Para a narrativa e filosofia que a Rússia tanto trabalhou, a sua “operação militar especial” não é um capricho, mas uma necessidade vital para sua sociedade, instituições e elites políticas. Só a concretização dos seus objetivos na Ucrânia permitirá à Federação Russa ocupar o seu lugar de direito na ordem mundial, que ainda está em formação. Os inimigos da Federação Russa, pelo contrário, perseguem o objetivo de salvar a velha ordem mundial e farão tudo para impedir que a Rússia alcance os seus objetivos. Portanto, para o Estado e para a sociedade esta é uma questão do presente e do futuro.
A probabilidade de um conflito direto entre a Federação Russa e a OTAN aumentará, juntamente com o risco (ainda que mínimo) de uma guerra nuclear.
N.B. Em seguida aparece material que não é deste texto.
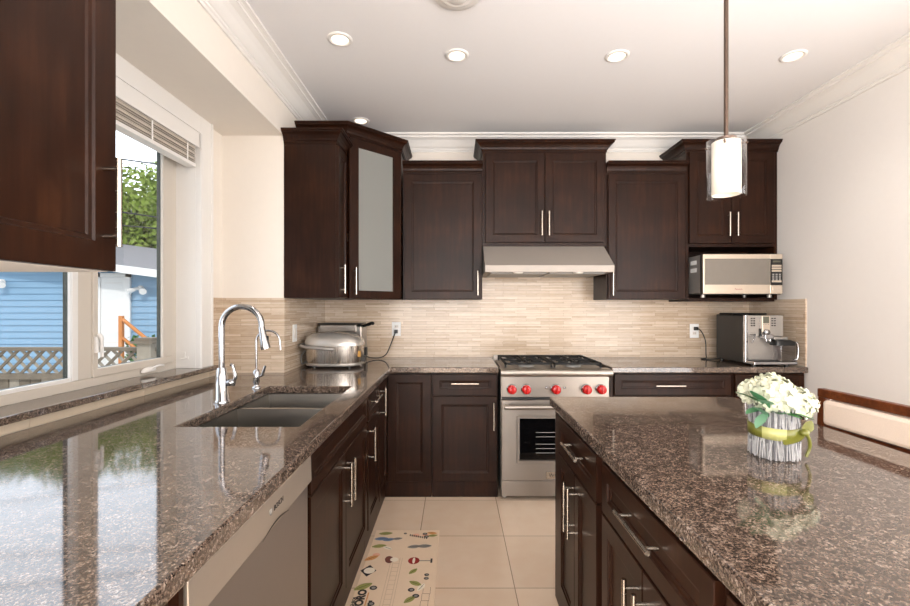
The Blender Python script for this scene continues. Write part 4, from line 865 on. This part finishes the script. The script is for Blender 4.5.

Se o mundo conseguir ultrapassar estes cenários terminais, décadas de novas disputas geopolíticas com diferentes níveis de escaladas e de guerras locais no território de terceiros países aguardam a humanidade.■
[1] Delegado de Polícia, Mestre em Segurança Pública, pesquisador e analista de Geopolítica e Conflitos Armados.
“Apesar das enormes expectativas no mundo que envolvem os resultados da reunião entre o Presidente dos Estados Unidos da América, Donald Trump, e o Presidente da Federação Russa Vladimir Putin (…)”
Alguém REALMENTE tinha alguma expectativa de que sairia algum acordo minimamente sólido nessa reunião?
Não.
Rússia e EUA + UE ( Ucrânia é detalhe ) chegaram muito longe e “investiram” demais nessa guerra pra que ququer coisa que não seja uma vitória total seja aceitável.
Pra Rússia, não conseguir o que ela deseja nessa guerra significa que, em segundos, centenas de grupos separatistas em suas fronteiras deem as caras, com risco real de guerra civil, além de sair com sua imagem arranhada pra sempre, além de seus vizinhos na Ásia Central caírem no colo dos EUA.
Pros EUA, provariam que, quem tem nukes, ou um “padrinho” que tem nukes, pode fazer o que quiser, que os EUA apenas farão sanções comerciais, coisa que ficou provado que não impede ninguém de fazer guerra.
Pra UE, seria um mortal atestado de incompetência e fraqueza, por não conseguirem resolver um problema “do seu lado” contra uma “Russia falida”, imagine bater de frente contra a China, do outro lado do mundo…
Todos os “jogadores” foram muito longe pra desistirem agora, mesmo que queiram.
Prevejo mais anos de guerra, infelizmente.
Resumindo: A Rússia quer a capitulação total da Ucrânia.
Eai, daqui há uns anos eles inventam outro pretexto “russos étnicos estão sendo perseguidos em Sumy, Kharkiv e etc” rasgarão o acordo como já fizeram antes e voltarão para terminar o serviço até as fronteiras com a Polônia.